Advertisement

Greek court orders extradition to France of Russian Bitcoin suspect

Russian Alexander Vinnik, centre, has been held in custody since his arrest last year on suspicion of money laundering

The Greek Supreme Court on Wednesday ordered the extradition to France of Russian Alexander Vinnik, who headed the Bitcoin exchange BTC-e, on suspicion of money laundering, judicial sources said. The ruling appears to resolve a legal tug-of-war in which the court also has had to consider rival extradition requests from Russia and the United States. Vinnik has been held in custody since his arrest in July 2017 at the northern Greek tourist resort of Halkidiki. In an October 2017 ruling the court accepted his extradition to the United States but then also agreed to the request from Moscow. On Wednesday it decided he should instead be sent to France since Paris had submitted a European Arrest Warrant against him that offered a more direct procedure, one of the sources said. The French warrant says Vinnik defrauded more than 100 people in six French cities between 2016 and 2018. Vinnik had told the court that he preferred to be extradited to Russia, where he is wanted on fraud charges totalling 9,500 euros ($10,800).

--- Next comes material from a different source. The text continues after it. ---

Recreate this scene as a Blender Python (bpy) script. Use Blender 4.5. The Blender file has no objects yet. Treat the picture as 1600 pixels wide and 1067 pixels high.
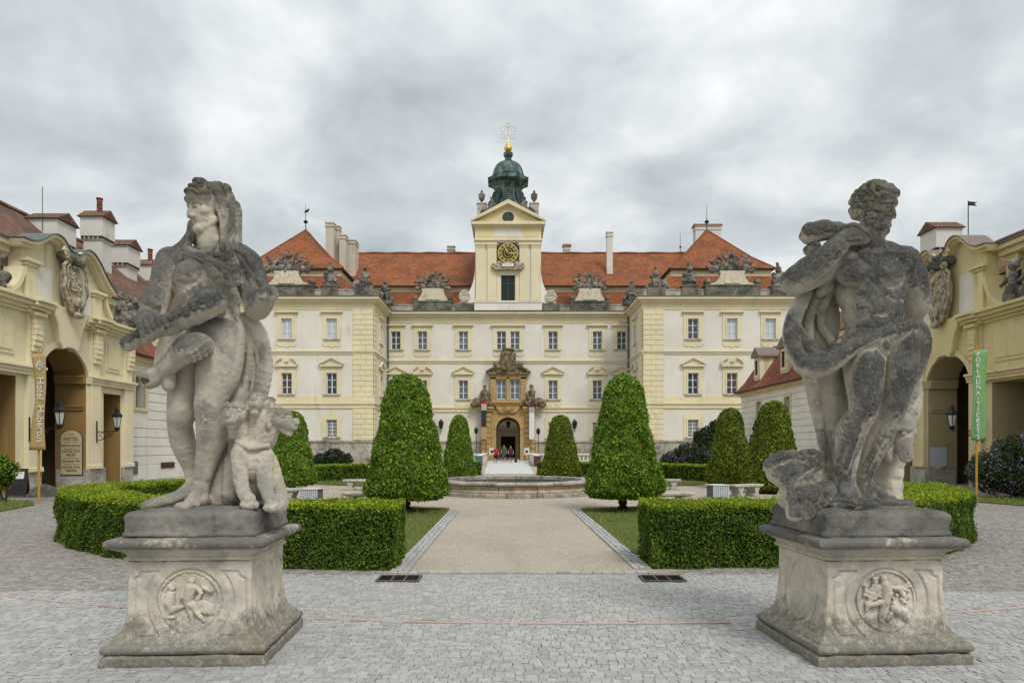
import bpy, bmesh, math, random
import numpy as np
from mathutils import Vector, Matrix

random.seed(7)
RNG = np.random.default_rng(7)
R = math.radians
SC = bpy.context.scene
COL = SC.collection

# ------------------------------------------------------------------ camera
# level camera, eye 1.70 m, 24 mm lens with vertical shift (upright verticals)
F = 1067.0                      # focal length in photo pixels (photo 1600 px wide)
VX, VY, EYE = 794.0, 697.0, 1.70
cam = bpy.data.cameras.new('camera')
cam.lens = 24.0; cam.sensor_width = 36.0; cam.sensor_fit = 'HORIZONTAL'
cam.shift_x = (800.0 - VX) / 1600.0
cam.shift_y = (VY - 533.5) / 1600.0
cam.clip_start = 0.05; cam.clip_end = 3000.0
cam_o = bpy.data.objects.new('camera', cam); COL.objects.link(cam_o)
cam_o.location = (0, 0, EYE); cam_o.rotation_euler = (R(90), 0, 0)
SC.camera = cam_o

# ------------------------------------------------------------------ overcast sky
SUN_EL, SUN_AZ = R(52), R(150)         # azimuth clockwise from +Y: behind the camera, to the right
world = bpy.data.worlds.new('World'); SC.world = world; world.use_nodes = True
wn = world.node_tree.nodes; wl = world.node_tree.links; wn.clear()
w_out = wn.new('ShaderNodeOutputWorld'); w_bg = wn.new('ShaderNodeBackground')
sky = wn.new('ShaderNodeTexSky'); sky.sky_type = 'NISHITA'; sky.sun_disc = False
sky.sun_elevation = SUN_EL; sky.sun_rotation = SUN_AZ
tc = wn.new('ShaderNodeTexCoord')
def wmath(op, a, b=None, c=None):
    n = wn.new('ShaderNodeMath'); n.operation = op
    for i, v in enumerate((a, b, c)):
        if v is None: continue
        if isinstance(v, (int, float)): n.inputs[i].default_value = v
        else: wl.new(v, n.inputs[i])
    return n.outputs[0]
sep = wn.new('ShaderNodeSeparateXYZ'); wl.new(tc.outputs['Generated'], sep.inputs[0])
zz = wmath('ADD', wmath('MAXIMUM', sep.outputs[2], 0.0), 0.30)     # cloud deck seen in perspective
comb = wn.new('ShaderNodeCombineXYZ')
wl.new(wmath('DIVIDE', sep.outputs[0], zz), comb.inputs[0])
wl.new(wmath('DIVIDE', sep.outputs[1], zz), comb.inputs[1])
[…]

BTC-e, founded in 2011, became one of the world's largest and most widely used digital currency exchanges. A judicial source said BTC-e was also suspected of having played a role in online extorsion and other cyber-crimes. Vinnik is also being investigated in connection with the hacking of an earlier earlier digital currency exchange Mt. Gox, one of the pioneers in the field before collapsing in 2014. A US court indicted Vinnik last year on 21 charges ranging from identity theft and facilitating drug trafficking to money laundering. The US Treasury Department has already slapped BTC-e with a $110 million fine for "wilfully violating" US anti-money laundering laws. Vinnik himself has been ordered to pay $12 million. In a separate ruling, the Supreme Court also ordered the extradition to France of convicted crime boss Lasha Shushanashvili, a Georgian national. France suspects Shushanashvili of being part of a Georgian criminal network known as Vory v Zakone -- Thieves in Law -- along with his brother Kakhaber. He was first arrested in Greece in 2012, where he got a 14-year sentence for leading an international mafia network. In France he is accused of having carried out several thefts but may yet be returned to Greece for trial on other crimes there.